Delores Clark, National Oceanic and Atmospheric Administration public affairs officer, demonstrates one of many widely available NOAA weather radios, recommended for placement in homes and schools, Saturday in Hilo. - William Ing/Tribune-Herald

Ready for a tsunami?

Know what to do when the next tsunami comes

by John Burnett
Tribune-Herald Staff Writer

A banner on the front of the historic Kress Building invited folks inside for a free "Tsunami Safe" Disaster Preparedness Fair on Saturday.

The event, at the Connections Public Charter School in Hilo, was organized by the county Planning Department, the school and the Pacific Tsunami Museum. It was a treasure trove of information on how to prepare for a tsunami, with tsunami displays, "talk story" sessions with tsunami survivors, and tsunami experts on hand to answer questions. April is "Tsunami Awareness Month."

Ironically, the fair, like the tsunami museum a few doors down the street, was located in "Tsunami Central," an area devastated by killer waves in 1946 and 1960.

"I was just looking at the map over there, seeing where we're to go if we have to evacuate," quipped Doug Connors of Paauilo, who perused the displays along with Sue Dela Cruz and her 10-year-old son, Andy, as they awaited the start of a movie at the Kress Cinemas upstairs.


"It's a great place to learn more about tsunamis," Connors said. "Actually, we were looking at this picture of the ... train as it ran across the Bayfront, and we thought there were more houses down here. But I guess there wasn't. There were only houses in front of the area where we're at right now."

Asked if he was aware that trains once served downtown Hilo, Connors replied, "I knew there was a train here. I didn't know that it ran right on the Bayfront."

Robert "Steamy" Chow, 86, a downtown Hilo historian, knew about the trains on Bayfront. He was a police officer when the 1946 tsunami hit Hilo. When somebody told him that a giant wave had inundated downtown, he remembered that it was April 1 and thought he was being set up for an April Fool's joke.

Chow said he soon he realized it was no joke when he discovered the downtown railroad depot had been destroyed, along with a railroad bridge.



"The railroad depot was completely demolished, like a bulldozer ran through it," Chow said.

Indeed, 159 people were killed that day by the tsunami, caused by a magnitude 7.8 earthquake near the Aleutian Islands. Another tsunami, which was caused by a magnitude 9.5 earthquake in Chile, slammed Hilo again on May 23, 1960, killing 61.

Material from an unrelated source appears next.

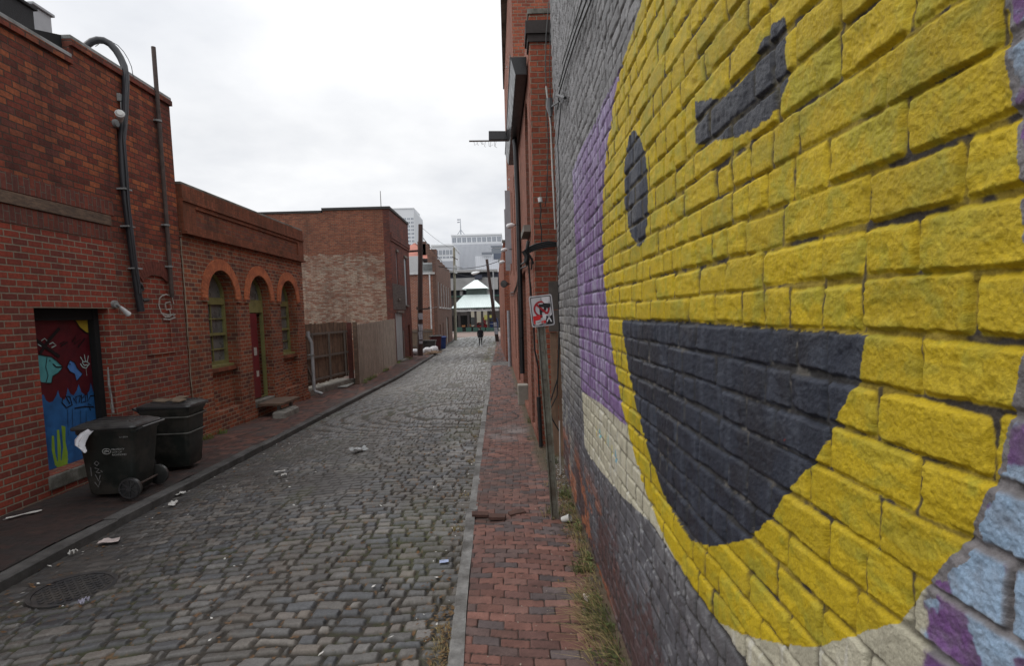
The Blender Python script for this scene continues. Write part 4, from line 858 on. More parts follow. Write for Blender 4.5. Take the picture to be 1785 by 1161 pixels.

Chow said he believes many tsunami deaths could be avoided.

"A lot of people, they want to see a tsunami, so they want to get as close as they can to the shoreline," he said. "That's a no-no. When the wave comes in, people have a tendency to get stage fright. They pause for a second and then run, but by then it's too late."

Nathan Becker, a geophysicist and forecaster with the National Oceanic and Atmospheric Administration's Pacific Tsunami Warning Center in Ewa Beach, Oahu, said the center has state-of-the-art equipment to monitor potential tsunami threats. DART, which is short for Deep Ocean Assessment and Reporting of Tsunamis, is "a pressure-type system that sits on the sea floor" and gives scientists a better idea of how big waves will be and which direction they're heading.

DART, of course, works best for Pacific-wide tsunami warnings, when the threat is from earthquakes far away. There are some cases, Becker explained, where providing man-made warnings are impossible, such as when the tsunami is locally-generated. That was the case with the Dec. 26, 2004, tsunami caused by a magnitude 9 earthquake off Sumatra, which killed more than 500,000 people living along the Indian Ocean coastline.

"If you're on the shoreline on this island when there's a big earthquake, you need to get out of there," Becker noted.

Roxane Stewart, a science teacher Ke Ana La'ahana Charter School in Keaukaha who is working with Pacific Tsunami Museum on a curriculum project, found in her research of "very old chants" that Hawaiians were aware of tsunamis in pre-Western contact times.

"We started off this morning with a chant I composed for the tsunami deities that actually live right outside of our pali kai, right outside of our breakwall over there, just to let them know what we're doing here," she said.